*Exercise instructions:* Nothing but the lines from the top of the data to the line holding "cam.clip_start = 0.05; cam.clip_end = 300" should be printed, word for word and both ends included; leave the pictures out.

*Data extract:*
#####

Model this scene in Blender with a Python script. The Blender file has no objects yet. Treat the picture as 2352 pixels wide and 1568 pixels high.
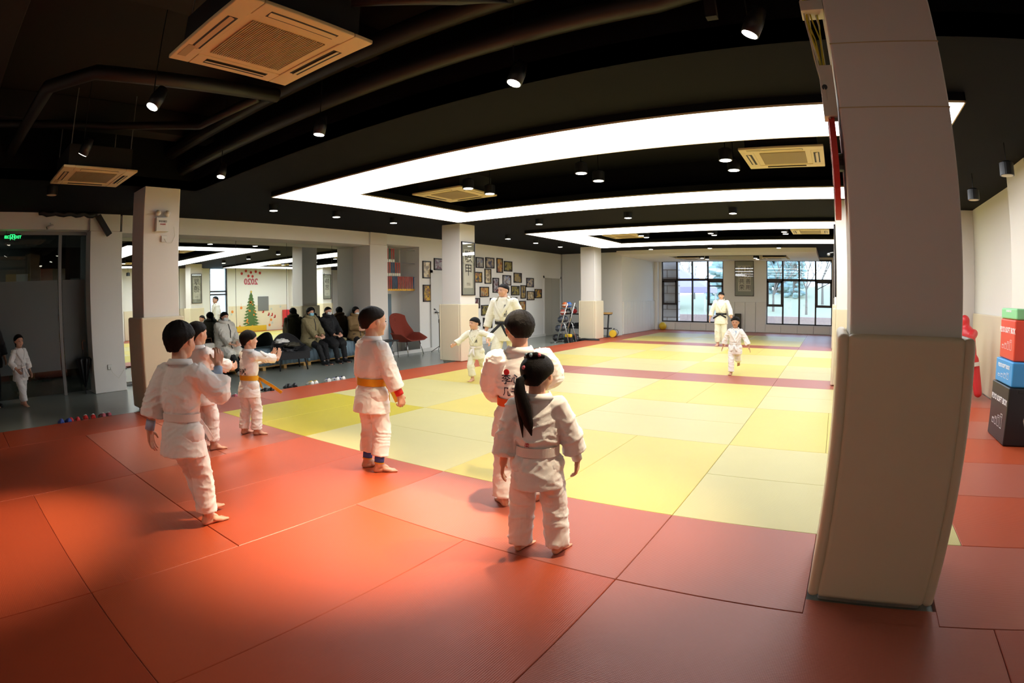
import bpy, bmesh, math, random
from mathutils import Vector, Matrix, noise
random.seed(7)
C = bpy.context.scene.collection
S = bpy.context.scene
PI = math.pi
# ---------------------------------------------------------------- camera (fisheye lens), world, lights, exposure
cam = bpy.data.cameras.new('camera'); camo = bpy.data.objects.new('camera', cam); C.objects.link(camo); S.camera = camo
cam.type = 'PANO'
cam.sensor_width = 36.0; cam.sensor_fit = 'HORIZONTAL'
CK = (0.0, -0.05129963603329174, 1.0552628685383326e-05, -1.8582773739522055e-06, 8.002632106541905e-08)
for holder in (cam, getattr(cam, 'cycles', None)):
    try:
        holder.panorama_type = 'FISHEYE_LENS_POLYNOMIAL'
        holder.fisheye_fov = PI
        holder.fisheye_polynomial_k0, holder.fisheye_polynomial_k1, holder.fisheye_polynomial_k2, holder.fisheye_polynomial_k3, holder.fisheye_polynomial_k4 = CK
    except Exception:
        pass
camo.matrix_world = Matrix(((0.83897, -0.03691, 0.54292, 0.96724), (0.54411, 0.07238, -0.83589, -3.47256), (-0.00845, 0.99669, 0.08081, 1.47328), (0, 0, 0, 1)))
cam.clip_start = 0.05; cam.clip_end = 300

def lin(c):
    if isinstance(c, str):
        c = tuple(int(c[i:i+2], 16) / 255 for i in (0, 2, 4))
    return tuple((v / 12.92 if v <= 0.04045 else ((v + 0.055) / 1.055) ** 2.4) for v in c) + (1.0,)

w = bpy.data.worlds.new('sky'); S.world = w; w.use_nodes = True
nt = w.node_tree; bg = nt.nodes['Background']
tc = nt.nodes.new('ShaderNodeTexCoord'); sx = nt.nodes.new('ShaderNodeSeparateXYZ'); rp = nt.nodes.new('ShaderNodeValToRGB')
nt.links.new(tc.outputs['Generated'], sx.inputs[0]); nt.links.new(sx.outputs['Z'], rp.inputs[0]); nt.links.new(rp.outputs[0], bg.inputs[0])
rp.color_ramp.elements[0].color = (0.66, 0.82, 1.0, 1); rp.color_ramp.elements[1].color = (0.42, 0.62, 1.0, 1)
bg.inputs[1].default_value = 4.5

def area(name, loc, sx_, sy_, power, col, rot=(0, 0, 0), cat='light', lab=None):
    l = bpy.data.lights.new(name, 'AREA'); l.shape = 'RECTANGLE'; l.size = sx_; l.size_y = sy_; l.energy = power; l.color = col
    o = bpy.data.objects.new(name, l); o.location = loc; o.rotation_euler = rot; C.objects.link(o); return o
S.view_settings.view_transform = 'Standard'; S.view_settings.look = 'None'; S.view_settings.gamma = 1.0
S.view_settings.use_curve_mapping = False
S.view_settings.exposure = 0.0
try:
    S.cycles.use_denoising = True; S.cycles.use_adaptive_sampling = True; S.cycles.adaptive_threshold = 0.03; S.cycles.max_bounces = 6; S.cycles.diffuse_bounces = 3; S.cycles.glossy_bounces = 3
    S.cycles.transparent_max_bounces = 8; S.cycles.sample_clamp_indirect = 6.0; S.cycles.caustics_reflective = False; S.cycles.caustics_refractive = False
except Exception:
    pass
PANEL_EMIT = 6.9      # the light boxes in the ceiling
SPOT_W = 420.0         # the warm spot lamps near the entrance

# ---------------------------------------------------------------- materials
def mat(name, col, rough=0.6, metal=0.0, spec=0.5, var=0.0, vscale=6.0, bump=0.0, bscale=60.0, coat=0.0, emit=None, estr=0.0, sheen=0.0, stretch=(1, 1, 1), dist=0.002, sss=0.0):
    m = bpy.data.materials.new(name); m.use_nodes = True; t = m.node_tree; b = t.nodes['Principled BSDF']
    c = lin(col); b.inputs['Base Color'].default_value = c; b.inputs['Roughness'].default_value = rough; b.inputs['Metallic'].default_value = metal
    b.inputs['Specular IOR Level'].default_value = spec; b.inputs['Coat Weight'].default_value = coat
    if sheen: b.inputs['Sheen Weight'].default_value = sheen
    if sss:
        b.inputs['Subsurface Weight'].default_value = sss; b.inputs['Subsurface Radius'].default_value = (1, .35, .2); b.inputs['Subsurface Scale'].default_value = 0.01
    if emit: b.inputs['Emission Color'].default_value = lin(emit); b.inputs['Emission Strength'].default_value = estr
    if var or bump:
        tcn = t.nodes.new('ShaderNodeTexCoord'); mp = t.nodes.new('ShaderNodeMapping'); mp.inputs['Scale'].default_value = stretch
        t.links.new(tcn.outputs['Object'], mp.inputs[0])
    if var:
        n = t.nodes.new('ShaderNodeTexNoise'); n.inputs['Scale'].default_value = vscale; n.inputs['Detail'].default_value = 5
        t.links.new(mp.outputs[0], n.inputs['Vector'])
        mx = t.nodes.new('ShaderNodeMix'); mx.data_type = 'RGBA'
        mx.inputs['A'].default_value = tuple(max(0, v * (1 - var)) for v in c[:3]) + (1,); mx.inputs['B'].default_value = tuple(min(1, v * (1 + var)) for v in c[:3]) + (1,)
        t.links.new(n.outputs['Fac'], mx.inputs['Factor']); t.links.new(mx.outputs['Result'], b.inputs['Base Color'])
    if bump:
        n2 = t.nodes.new('ShaderNodeTexNoise'); n2.inputs['Scale'].default_value = bscale; n2.inputs['Detail'].default_value = 4
        t.links.new(mp.outputs[0], n2.inputs['Vector'])
        bn = t.nodes.new('ShaderNodeBump'); bn.inputs['Strength'].default_value = bump; bn.inputs['Distance'].default_value = dist
        t.links.new(n2.outputs['Fac'], bn.inputs['Height']); t.links.new(bn.outputs[0], b.inputs['Normal'])
    return m

def mat_tatami(name, col, rough, var=0.04, spec=0.4):
    m = mat(name, col, rough, spec=spec, var=var, vscale=3.0); t = m.node_tree; b = t.nodes['Principled BSDF']
    tcn = t.nodes.new('ShaderNodeTexCoord'); wv = t.nodes.new('ShaderNodeTexWave'); wv.bands_direction = 'Y'; wv.inputs['Scale'].default_value = 30; wv.inputs['Distortion'].default_value = 0.6
    wv.inputs['Detail'].default_value = 1
    wx = t.nodes.new('ShaderNodeTexWave'); wx.bands_direction = 'X'; wx.inputs['Scale'].default_value = 45
    ad = t.nodes.new('ShaderNodeMath'); ad.operation = 'MULTIPLY_ADD'; ad.inputs[1].default_value = 0.35
    t.links.new(tcn.outputs['Object'], wv.inputs[0]); t.links.new(tcn.outputs['Object'], wx.inputs[0])
    t.links.new(wx.outputs['Fac'], ad.inputs[0]); t.links.new(wv.outputs['Fac'], ad.inputs[2])
    bn = t.nodes.new('ShaderNodeBump'); bn.inputs['Strength'].default_value = 0.35; bn.inputs['Distance'].default_value = 0.0015
    t.links.new(ad.outputs[0], bn.inputs['Height']); t.links.new(bn.outputs[0], b.inputs['Normal'])
    return m

def mat_weave(name, col, dark, scale=60):
    m = mat(name, col, 0.6); t = m.node_tree; b = t.nodes['Principled BSDF']
    tcn = t.nodes.new('ShaderNodeTexCoord'); ws = []
    for d in ('Z', 'Y', 'X'):
        wv = t.nodes.new('ShaderNodeTexWave'); wv.bands_direction = d; wv.inputs['Scale'].default_value = scale; wv.inputs['Distortion'].default_value = 1.0; t.links.new(tcn.outputs['Object'], wv.inputs[0]); ws.append(wv)
    a1 = t.nodes.new('ShaderNodeMath'); a1.operation = 'MULTIPLY'; t.links.new(ws[0].outputs['Fac'], a1.inputs[0]); t.links.new(ws[1].outputs['Fac'], a1.inputs[1])
    a2 = t.nodes.new('ShaderNodeMath'); a2.operation = 'ADD'; t.links.new(a1.outputs[0], a2.inputs[0]); t.links.new(ws[2].outputs['Fac'], a2.inputs[1])
    mx = t.nodes.new('ShaderNodeMix'); mx.data_type = 'RGBA'; mx.inputs['A'].default_value = lin(dark); mx.inputs['B'].default_value = lin(col)
    t.links.new(a2.outputs[0], mx.inputs['Factor']); t.links.new(mx.outputs['Result'], b.inputs['Base Color'])
    bn = t.nodes.new('ShaderNodeBump'); bn.inputs['Strength'].default_value = 0.8; bn.inputs['Distance'].default_value = 0.004
    t.links.new(a2.outputs[0], bn.inputs['Height']); t.links.new(bn.outputs[0], b.inputs['Normal'])
    return m

def mat_glass(name, tint='e8f4f4', refl=0.08, rough=0.0, haze=0.0):
    m = bpy.data.materials.new(name); m.use_nodes = True; t = m.node_tree; t.nodes.clear()
    o = t.nodes.new('ShaderNodeOutputMaterial'); tr = t.nodes.new('ShaderNodeBsdfTransparent'); tr.inputs[0].default_value = lin(tint)
    gl = t.nodes.new('ShaderNodeBsdfGlossy'); gl.inputs['Roughness'].default_value = rough
    lw = t.nodes.new('ShaderNodeLayerWeight'); lw.inputs[0].default_value = 0.15
    mu = t.nodes.new('ShaderNodeMath'); mu.operation = 'MULTIPLY_ADD'; mu.inputs[1].default_value = 0.5; mu.inputs[2].default_value = refl
    mx = t.nodes.new('ShaderNodeMixShader'); t.links.new(lw.outputs['Facing'], mu.inputs[0]); t.links.new(mu.outputs[0], mx.inputs[0])
    t.links.new(tr.outputs[0], mx.inputs[1]); t.links.new(gl.outputs[0], mx.inputs[2])
    last = mx
    if haze:
        df = t.nodes.new('ShaderNodeBsdfDiffuse'); df.inputs[0].default_value = lin('8a9090'); m2 = t.nodes.new('ShaderNodeMixShader'); m2.inputs[0].default_value = haze
        t.links.new(mx.outputs[0], m2.inputs[1]); t.links.new(df.outputs[0], m2.inputs[2]); last = m2
    t.links.new(last.outputs[0], o.inputs[0]); return m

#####

*Answer in full:*
Model this scene in Blender with a Python script. The Blender file has no objects yet. Treat the picture as 2352 pixels wide and 1568 pixels high.
import bpy, bmesh, math, random
from mathutils import Vector, Matrix, noise
random.seed(7)
C = bpy.context.scene.collection
S = bpy.context.scene
PI = math.pi
# ---------------------------------------------------------------- camera (fisheye lens), world, lights, exposure
cam = bpy.data.cameras.new('camera'); camo = bpy.data.objects.new('camera', cam); C.objects.link(camo); S.camera = camo
cam.type = 'PANO'
cam.sensor_width = 36.0; cam.sensor_fit = 'HORIZONTAL'
CK = (0.0, -0.05129963603329174, 1.0552628685383326e-05, -1.8582773739522055e-06, 8.002632106541905e-08)
for holder in (cam, getattr(cam, 'cycles', None)):
    try:
        holder.panorama_type = 'FISHEYE_LENS_POLYNOMIAL'
        holder.fisheye_fov = PI
        holder.fisheye_polynomial_k0, holder.fisheye_polynomial_k1, holder.fisheye_polynomial_k2, holder.fisheye_polynomial_k3, holder.fisheye_polynomial_k4 = CK
    except Exception:
        pass
camo.matrix_world = Matrix(((0.83897, -0.03691, 0.54292, 0.96724), (0.54411, 0.07238, -0.83589, -3.47256), (-0.00845, 0.99669, 0.08081, 1.47328), (0, 0, 0, 1)))
cam.clip_start = 0.05; cam.clip_end = 300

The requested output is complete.